The process for documenting Muji’s story and that of the other villagers in Bantar Gebang came with unique challenges. Only workers of the landfill and the residents living inside it are permitted to enter. To get in, Zavoli would travel light, carrying one Nikon D800 camera and a 35mm lens. She wore the same clothes as the other workers while passing in front of security to avoid being detected.
Once inside, she discovered a world unlike any other she had ever encountered.
“The flies,” she says. “You physically walk among a swarm of flies that land on your face, your clothes. You can’t imagine it. I started this story in September and it was still the dry season in Jakarta. No rain for a couple of months, so very dry, very hot. Flies were everywhere. But the worst period is when the rain begins, because that’s the reproductive season for the flies. There were an incredible number of them during the rainy season, with all this garbage fermenting. When you go out from that compound you really smell like the compound.”
Photographing at night on top of the landfill was a particularly daunting task. There is no light there aside from bulldozers and scavengers sorting through trash all night long. To photograph Muji working after sunset, Zavoli would take just a tripod and a camera along with a small LED light, the moon casting a pale shade of gray over the mountains and ridges of waste all around.

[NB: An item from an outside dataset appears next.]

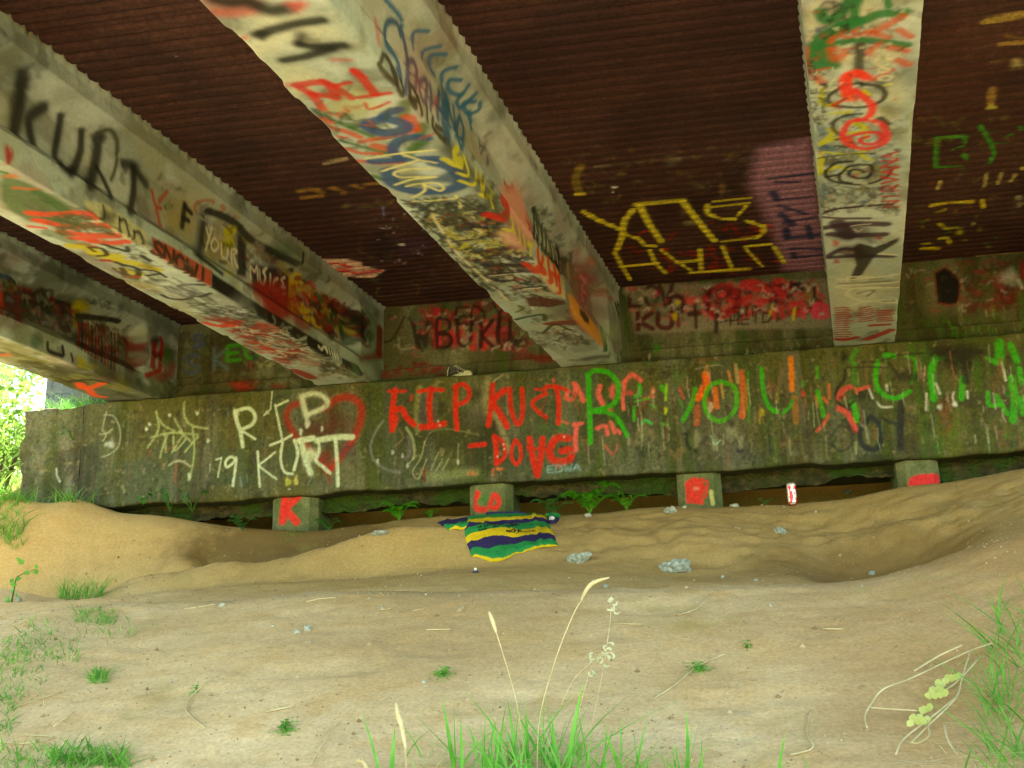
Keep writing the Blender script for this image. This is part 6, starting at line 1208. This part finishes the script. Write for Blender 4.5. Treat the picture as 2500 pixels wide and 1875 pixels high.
# climbing leafy stem at the left edge
b = ground_hit(28, 1470); e = empty('climbing_weed', tuple(b), 'leafy green weed with a bent stem at the left edge', 'plant')
pts = [at_y(x, y, b[1]) for x, y in ((28,1472),(34,1440),(40,1410),(60,1398),(88,1390))]; MB().tube(pts, [.006,.005,.004,.003,.002], 6).build('stem', m_leaf, e, True)
for i, (x, y) in enumerate(((20,1455),(38,1450),(30,1435),(42,1428),(34,1412),(48,1406),(74,1395),(84,1386),(96,1394),(52,1372),(60,1368),(22,1462))):
    p = at_y(x, y, b[1]); a = RNG.uniform(0, 6.28); d = Vector((math.cos(a), -.5, math.sin(a))).normalized(); s = d.cross(Vector((0, 1, .4))).normalized(); L = .045
    MB().add([p, Vector(p)+d*L*.4+s*L*.4, Vector(p)+d*L, Vector(p)+d*L*.4-s*L*.4], [(0,1,2,3)]).build('leaf', m_grass2, e)
# dry seed heads
def seed_stalk(base, pts, head, label, r=.0022, hr=.010):
    b = ground_hit(*base); e = empty('seed_stalk', tuple(b), label, 'grass stalk', 'dry seed heads in the foreground')
    Y = b[1]-.02; P_ = [tuple(b)]+[tuple(at_y(x, y, Y)) for x, y in pts]
    MB().tube(smooth3(P_), r, 5).build('stalk', m_straw, e, True)
    H = [tuple(at_y(x, y, Y)) for x, y in head]; Hs = smooth3(H, 6); n = len(Hs); mb = MB()
    mb.tube(Hs, [hr*.55*math.sin(math.pi*(.12+.8*i/(n-1)))+.001 for i in range(n)], 7)
    for i in range(n*7):
        t = RNG.uniform(0, n-1.01); k = int(t); p = Vector(Hs[k]).lerp(Vector(Hs[k+1]), t-k); d = (Vector(Hs[k+1])-Vector(Hs[k])).normalized(); o = Vector(RNG.normal(0, 1, 3)); o = (o-d*o.dot(d)).normalized()
        rr = hr*math.sin(math.pi*(.1+.82*t/(n-1))); q = p+o*rr*.4; tip = p+o*rr+d*rr*1.1; s = d.cross(o)*rr*.22; mb.add([q-s, tip, q+s, q+d*rr*.2+o*rr*.1], [(0,1,2),(0,2,3)])
    mb.build('seed_head', m_straw, e, True)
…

Zavoli’s photograph The Landfill Midwife was recently awarded the People category prize and the overall prize of Earth Photo Award 2019 at the Royal Geographical Society in London. It’s just one of many achievements since Zavoli decided to change careers and take up the camera as an environmental journalist. Zavoli was working as a chemist in a laboratory managing wastewater when she decided to express her passion for environmental sciences through storytelling. From an early age, she’d been a visual person; for her, photography was the best medium through which to tell those stories.

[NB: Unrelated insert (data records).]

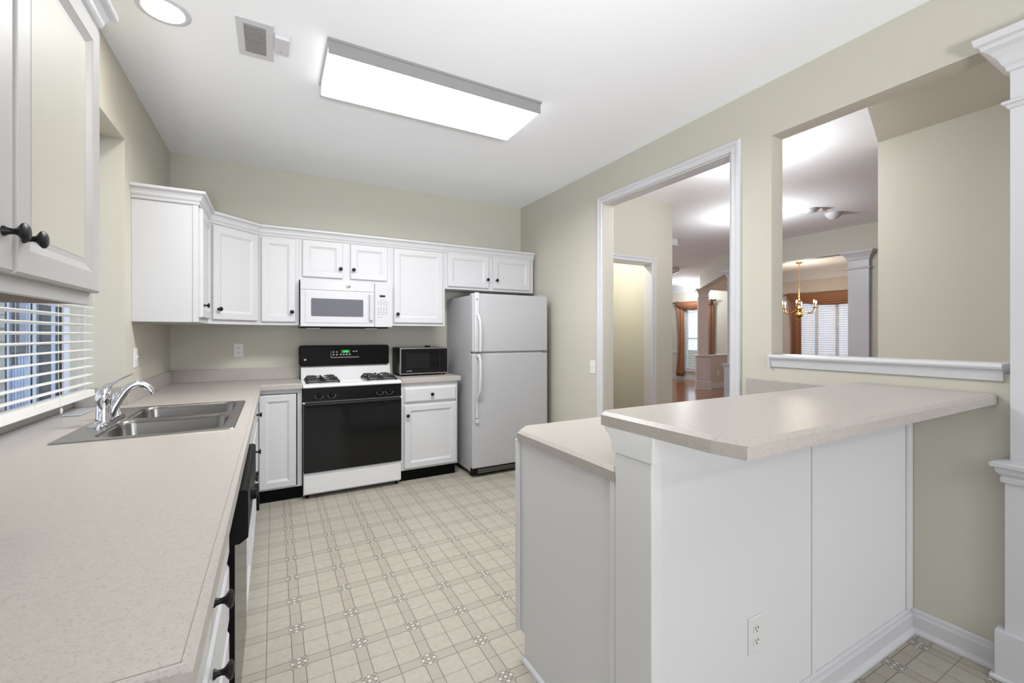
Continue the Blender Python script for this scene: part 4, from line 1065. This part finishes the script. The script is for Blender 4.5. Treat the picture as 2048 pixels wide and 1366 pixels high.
single('door_chime', 'small white box high on the ceiling beside the closet wall', 'door chime', B(5.14, 5.30, 4.50, 4.64, ZC-0.10, ZC-0.0005, 0.004), TRIM, (5.22, 4.57, ZC))

# chandelier
CX, CY = 9.12, 4.80
t = thing('chandelier', 'brass candle chandelier hanging in the dining room', 'chandelier', (CX, CY, ZC))
part('canopy', t, MB().lathe([(0, 0), (0.06, 0), (0.055, 0.015), (0.02, 0.035), (0, 0.035)], (CX, CY, ZC-0.0005), (0, 0, -1), 20), BRASS, smooth='auto')
mb = MB(); z = ZC-0.035; k = 0
while z > 2.06:
    a = (k % 2)*PI/2; pts = []
    for q in range(9):
        th = 2*PI*q/8; pts.append((CX + 0.010*math.cos(th)*math.cos(a), CY + 0.010*math.cos(th)*math.sin(a), z-0.018+0.019*math.sin(th)))
    mb.tube(pts, 0.0028, 5, cap=False); z -= 0.030; k += 1
part('chain', t, mb, BRASS)
part('stem', t, MB().lathe([(0, 2.07), (0.010, 2.06), (0.014, 2.03), (0.008, 2.01), (0.022, 1.98), (0.012, 1.95), (0.010, 1.88), (0.030, 1.85), (0.055, 1.81), (0.045, 1.77), (0.022, 1.75), (0.050, 1.72), (0.072, 1.685), (0.060, 1.645), (0.025, 1.625), (0.010, 1.61), (0.0, 1.605)], (CX, CY, 0), (0, 0, 1), 24), BRASS, smooth='auto')
part('ring', t, MB().tube([(CX+0.014*math.cos(q*PI/4), CY, 1.588+0.018*math.sin(q*PI/4)) for q in range(9)], 0.003, 5, cap=False), BRASS)
for k in range(6):
    a = 2*PI*k/6 + 0.35; ca, sa = math.cos(a), math.sin(a)
    def q(r, z): return (CX + r*ca, CY + r*sa, z)
    ar = part('arm', t, MB().tube([q(0.03, 1.80), q(0.09, 1.755), q(0.16, 1.715), (q(0.23, 1.715)), q(0.285, 1.755), q(0.300, 1.815)], 0.007, 8), BRASS, smooth='auto')
    part('drip_cup', ar, MB().lathe([(0, 0), (0.012, 0.0), (0.032, 0.012), (0.034, 0.016), (0.012, 0.010), (0, 0.010)], q(0.300, 1.81), (0, 0, 1), 16), BRASS, smooth='auto')
    part('candle', ar, MB().lathe([(0.010, 0), (0.010, 0.085), (0, 0.085)], q(0.300, 1.82), (0, 0, 1), 12), PLATE, smooth='auto')
    part('bulb', ar, MB().lathe([(0.006, 0), (0.014, 0.018), (0.012, 0.035), (0.004, 0.055), (0, 0.062)], q(0.300, 1.905), (0, 0, 1), 12), BULB, smooth='auto')
light('chandelier_glow', 'POINT', (CX, CY, 2.12), 22, (1.0, 0.86, 0.66), 0.25)
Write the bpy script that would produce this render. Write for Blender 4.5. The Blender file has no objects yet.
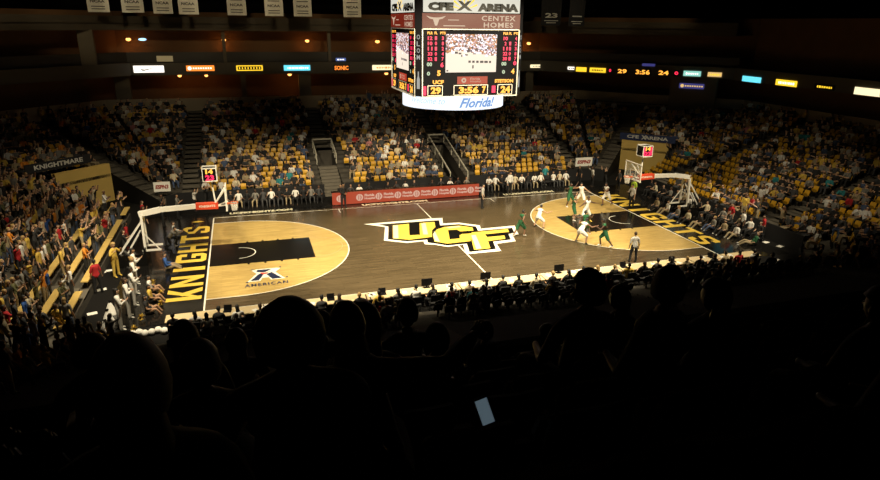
import bpy, bmesh, math, random
import numpy as np
from mathutils import Vector, Matrix
rnd = random.Random(11)
S = bpy.context.scene
COL = S.collection
PI = math.pi
V = Vector

# ------------------------------------------------------------------ camera
CX, CY, CZ = -11.8098, -36.2813, 12.7505
YAW, PIT, ROL, FPX = .3016, .3307, .0116, 631.8364
fwd = V((math.sin(YAW)*math.cos(PIT), math.cos(YAW)*math.cos(PIT), -math.sin(PIT)))
rgt = V((math.cos(YAW), -math.sin(YAW), 0))
upv = rgt.cross(fwd)
r2 = rgt*math.cos(ROL)+upv*math.sin(ROL)
u2 = -rgt*math.sin(ROL)+upv*math.cos(ROL)
CAMP = V((CX, CY, CZ))
cam_d = bpy.data.cameras.new('camera')
cam = bpy.data.objects.new('camera', cam_d)
COL.objects.link(cam)
M = Matrix.Identity(4)
for i in range(3):
    M[i][0] = r2[i]; M[i][1] = u2[i]; M[i][2] = -fwd[i]; M[i][3] = CAMP[i]
cam.matrix_world = M
cam_d.sensor_width = 36
cam_d.lens = FPX*36/880
cam_d.clip_start = .05; cam_d.clip_end = 300
S.camera = cam

def in_view(p, m=25):
    d = V(p)-CAMP; z = d.dot(fwd)
    if z < .3: return False
    x = 440+FPX*d.dot(r2)/z; y = 240-FPX*d.dot(u2)/z
    return -m < x < 880+m and -m < y < 480+m

# ------------------------------------------------------------------ materials
MATS = {}
def mat(name, col, rough=.6, metal=0, emit=None, estr=1., spec=.5, coat=0, var=0, scale=3, trans=0, alpha=1):
    if name in MATS: return MATS[name]
    m = bpy.data.materials.new(name); m.use_nodes = True
    nt = m.node_tree; b = nt.nodes['Principled BSDF']
    b.inputs['Base Color'].default_value = (*col, 1)
    b.inputs['Roughness'].default_value = rough
    b.inputs['Metallic'].default_value = metal
    b.inputs['Specular IOR Level'].default_value = spec
    b.inputs['Coat Weight'].default_value = coat
    b.inputs['Transmission Weight'].default_value = trans
    b.inputs['Alpha'].default_value = alpha
    if emit:
        b.inputs['Emission Color'].default_value = (*emit, 1)
        b.inputs['Emission Strength'].default_value = estr
    if var:
        tc = nt.nodes.new('ShaderNodeTexCoord'); n = nt.nodes.new('ShaderNodeTexNoise')
        n.inputs['Scale'].default_value = scale; n.inputs['Detail'].default_value = 4
        mx = nt.nodes.new('ShaderNodeMix'); mx.data_type = 'RGBA'
        nt.links.new(tc.outputs['Object'], n.inputs['Vector'])
        nt.links.new(n.outputs['Fac'], mx.inputs['Factor'])
        mx.inputs['A'].default_value = (*[c*(1-var) for c in col], 1)
        mx.inputs['B'].default_value = (*[min(1, c*(1+var)) for c in col], 1)
        nt.links.new(mx.outputs['Result'], b.inputs['Base Color'])
    MATS[name] = m
    return m

def wood(name, c1, c2, rough=.3):
    m = bpy.data.materials.new(name); m.use_nodes = True; nt = m.node_tree; b = nt.nodes['Principled BSDF']
    tc = nt.nodes.new('ShaderNodeTexCoord')
    br = nt.nodes.new('ShaderNodeTexBrick')
    br.inputs['Scale'].default_value = 1.0
    br.inputs['Brick Width'].default_value = 1.7; br.inputs['Row Height'].default_value = .19
    br.inputs['Mortar Size'].default_value = .004
    br.inputs['Color1'].default_value = (*c1, 1); br.inputs['Color2'].default_value = (*c2, 1)
    br.inputs['Mortar'].default_value = (*[c*.6 for c in c2], 1)
    nt.links.new(tc.outputs['Object'], br.inputs['Vector'])
    mp = nt.nodes.new('ShaderNodeMapping'); mp.inputs['Scale'].default_value = (.5, 7, 1)
    n = nt.nodes.new('ShaderNodeTexNoise'); n.inputs['Scale'].default_value = 1.6; n.inputs['Detail'].default_value = 6
    nt.links.new(tc.outputs['Object'], mp.inputs['Vector']); nt.links.new(mp.outputs['Vector'], n.inputs['Vector'])
    mx = nt.nodes.new('ShaderNodeMix'); mx.data_type = 'RGBA'; mx.blend_type = 'MULTIPLY'; mx.inputs['Factor'].default_value = 1
    cr = nt.nodes.new('ShaderNodeValToRGB')
    cr.color_ramp.elements[0].position = .3; cr.color_ramp.elements[0].color = (.72, .72, .72, 1)
    cr.color_ramp.elements[1].position = .7; cr.color_ramp.elements[1].color = (1.15, 1.15, 1.15, 1)
    nt.links.new(n.outputs['Fac'], cr.inputs['Fac'])
    nt.links.new(br.outputs['Color'], mx.inputs['A']); nt.links.new(cr.outputs['Color'], mx.inputs['B'])
    nt.links.new(mx.outputs['Result'], b.inputs['Base Color'])
    b.inputs['Roughness'].default_value = rough
    return m

def emi(name, col, s): return mat(name, (0.01, .01, .01), rough=.5, emit=col, estr=s)

M_light = wood('maple_light', (.55, .39, .135), (.485, .335, .115), .22)
M_dark = wood('maple_stained', (.105, .077, .042), (.082, .060, .032), .2)
M_black = mat('black_paint', (.008, .0075, .007), .16)
M_white = mat('white_paint', (.85, .82, .72), .35)
M_gold = mat('gold_paint', (.82, .56, .08), .35)
M_conc = mat('concrete', (.06, .052, .04), .85, var=.25, scale=2)
M_step = mat('stair_concrete', (.12, .105, .08), .85, var=.2, scale=3)
M_darkwall = mat('dark_wall', (.006, .0055, .005), .9, spec=.2)
M_cloth = mat('black_cloth', (.01, .01, .011), .9)
M_seat = mat('gold_seat_plastic', (.62, .34, .022), .45)
M_seatleg = mat('seat_metal', (.04, .04, .045), .4, metal=.6)
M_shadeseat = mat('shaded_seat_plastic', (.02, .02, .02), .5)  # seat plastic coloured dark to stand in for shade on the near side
M_beige = mat('beige_wall', (.17, .14, .095), .9, var=.15, scale=1)
M_brown = mat('brown_wall', (.15, .075, .028), .9, var=.25, scale=.8)
M_metal = mat('grey_metal', (.35, .34, .32), .4, metal=.7)
M_rail = mat('pale_rail', (.5, .47, .38), .5)
M_whitemetal = mat('white_metal', (.82, .80, .74), .4)
M_red = mat('red_pad', (.62, .06, .02), .5)
M_glass = mat('clear_acrylic', (.9, .95, .95), .05, alpha=.18)
M_net = mat('net_cord', (.85, .85, .82), .8)
M_orange = mat('orange_rim', (.75, .14, .03), .4)
M_goldwall = mat('gold_wall', (.80, .56, .16), .8, var=.08, scale=1)
M_navy = mat('navy_vinyl', (.02, .035, .11), .6)
M_vinylw = mat('white_vinyl', (.7, .7, .66), .6)
M_paper = mat('white_paper', (.82, .80, .74), .7)
M_banner = mat('banner_cloth', (.85, .82, .70), .9, var=.1, scale=4)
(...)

Zavoli is a member of the Women Photograph initiative, a platform of women and nonbinary women photographers that belong to minority groups. The initiative was created by Daniella Zalcman, a US photojournalist who wanted to build a community of women in the field who can help each other find work and help raise each other’s voices in an industry dominated by white males.
“If I could, I wouldn’t have taken these pictures,” Zavoli said of Trashscape. “It’s the last thing we would associate with maternity, with being a mother. That being said, these women showed me how life can thrive, even in the most unwelcome of places, and how humanity can show a sense of belonging. The people living there don’t want more money or pity from western countries. They are just asking for dignity, to be recognized as human beings.”